Dawn

D A W N

The UK’s fastest artificial intelligence supercomputer has been built by the University of Cambridge's Research Computing Service, Intel and Dell Technologies.

The Cambridge Open Zettascale Lab is hosting Dawn, the UK’s fastest artificial intelligence (AI) supercomputer, which has been built by the University of Cambridge's Research Computing Services, Intel and Dell Technologies. Dawn was announced by the UK government on 1 November 2023 to coincide with the AI Safety Summer, led by Prime Minister Rishi Sunak.

Dawn system at RCS Data Centre

Dawn servers. Copyright Joe Bishop.

 

Dawn has been created via a highly innovative long term co-design partnership between the University of Cambridge, UKRI, UKAEA and global tech leaders Intel and Dell Technologies. This partnership brings highly valuable technology first mover status and inward investment into the UK technology sector.

Dawn, supported by UK Research and Innovation (UKRI), will vastly increase the country's AI and simulation compute capacity for both fundamental research and industrial use, accelerating research discovery and driving growth within the UK knowledge economy. It is expected to drive significant advancements in healthcare, green fusion energy development and climate modelling.

Dawn Phase 1 and the already announced Isambard AI supercomputer at the University of Bristol will join to form the AI Research Resource (AIRR), a UK national facility to help researchers maximise the potential of AI and support critical work into the potential and safe use of the technology. 

Dr Paul Calleja, Director of Research Computing Services at the University of Cambridge, said: “Dawn Phase 1 represents a huge step forward in AI and simulation capability for the UK, deployed and ready to use now. Dawn was born from an innovative co-design partnership between University of Cambridge, UKAEA, Dell Technologies and Intel. 

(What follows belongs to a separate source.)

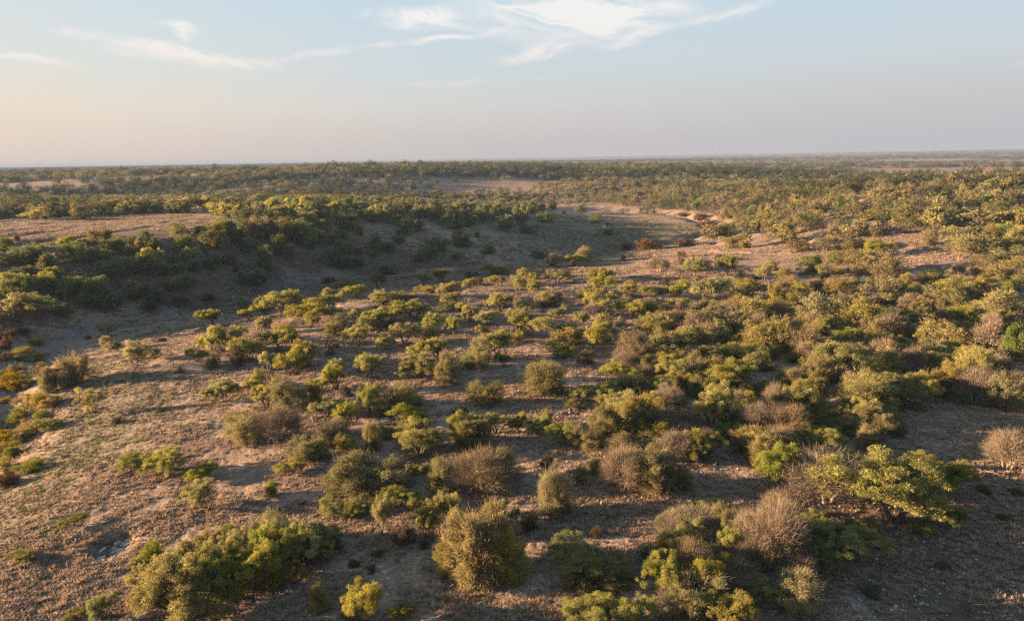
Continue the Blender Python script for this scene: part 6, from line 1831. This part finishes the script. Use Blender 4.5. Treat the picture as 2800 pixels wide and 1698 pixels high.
bm = bmesh.new(); bmesh.ops.create_cone(bm, cap_ends=True, segments=20, radius1=2.0, radius2=2.0, depth=2.6, matrix=Matrix.Translation((0, 0, 1.3)))
m_ = bpy.data.meshes.new('tank_body'); bm.to_mesh(m_); bm.free(); m_.materials.append(M_TANK); o = bpy.data.objects.new('tank_body', m_); COL.objects.link(o); o.parent = tk
bm = bmesh.new(); bmesh.ops.create_cone(bm, cap_ends=True, segments=20, radius1=2.15, radius2=0.3, depth=0.7, matrix=Matrix.Translation((0, 0, 2.96)))
m_ = bpy.data.meshes.new('tank_roof'); bm.to_mesh(m_); bm.free(); m_.materials.append(M_TANK); o = bpy.data.objects.new('tank_roof', m_); COL.objects.link(o); o.parent = tk

# ---------------------------------------------------------------- haze
if HAZE > 0:
    ht = max(CAM_H+9.0, float(gz.max())+3.5); hb = float(gz.min())-1.0; me_ = bpy.data.meshes.new('haze'); E = 15000
    vs = [(x_, y_, z_) for z_ in (hb, ht) for (x_, y_) in ((-E, -E), (E, -E), (E, E), (-E, E))]
    me_.from_pydata(vs, [], [(3, 2, 1, 0), (4, 5, 6, 7), (0, 1, 5, 4), (1, 2, 6, 5), (2, 3, 7, 6), (3, 0, 4, 7)])
    hm, q = material('haze_air'); pv = q.n('ShaderNodeVolumePrincipled'); pv.inputs['Color'].default_value = (*HAZE_COL, 1); pv.inputs['Density'].default_value = HAZE; pv.inputs['Anisotropy'].default_value = 0.0
    q.put(q.n('ShaderNodeOutputMaterial').inputs['Volume'], pv.outputs[0]); hm.cycles.homogeneous_volume = True; me_.materials.append(hm)
    ho = bpy.data.objects.new('haze', me_); COL.objects.link(ho); tag(ho, 'pale morning haze lying over the far land', 'haze', kind='stuff')
# ---------------------------------------------------------------- render settings
cy = scene.cycles; cy.max_bounces = 6; cy.diffuse_bounces = 4; cy.transmission_bounces = 5; cy.transparent_max_bounces = 4; cy.volume_bounces = 0; cy.glossy_bounces = 1
cy.use_denoising = False; cy.use_adaptive_sampling = False; cy.sample_clamp_indirect = 1.0; cy.sample_clamp_direct = 1.2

“The Phase 1 system plays an important role within a larger context, where this co-design activity is hoped to continue, aiming to deliver a Phase 2 supercomputer in 2024 which will boast 10 times the level of performance. If taken forward, Dawn Phase 2 would significantly boost the UK AI capability and continue this successful industry partnership.”

 

Dr Paul Calleja & Professor Richard McMahon

Dr Paul Calleja, Associate Director of RCS, with Prof. Richard McMahon, project PI. Copyright Joe Bishop.

 

World-leading technical teams from the University, Intel and Dell Technologies built Dawn, which harnesses the power of both AI and high performance computing (HPC) to solve some of the world’s most challenging and pressing problems. 

Professor Emily Shuckburgh, Director of the Institute of Computing for Climate Science said: “The coupling of AI and simulation methods is a growing and increasingly essential part of climate research. It is central to data-driven predictions and equation discovery, both of which are at the fore in climate science.

“This incredible new resource – Dawn – at Cambridge will enable software engineers and researchers at the Institute of Computing for Climate Science to accelerate their work helping to address the global challenges associated with climate change.”

Dawn brings the UK closer to reaching the compute threshold of a quintillion floating point operations per second – one exaflop, better known as exascale. For perspective: every person on earth would have to make calculations 24 hours a day for more than four years to equal a second’s worth of processing power in an exascale system.

Hosted at Cambridge Open Zettascale Lab’s site, Dawn is the fastest AI supercomputer deployed in the UK today and will support some of the UK’s largest-ever workloads across both academic research and industrial domains. Importantly the UKs first step on the road to developing future Exascale system.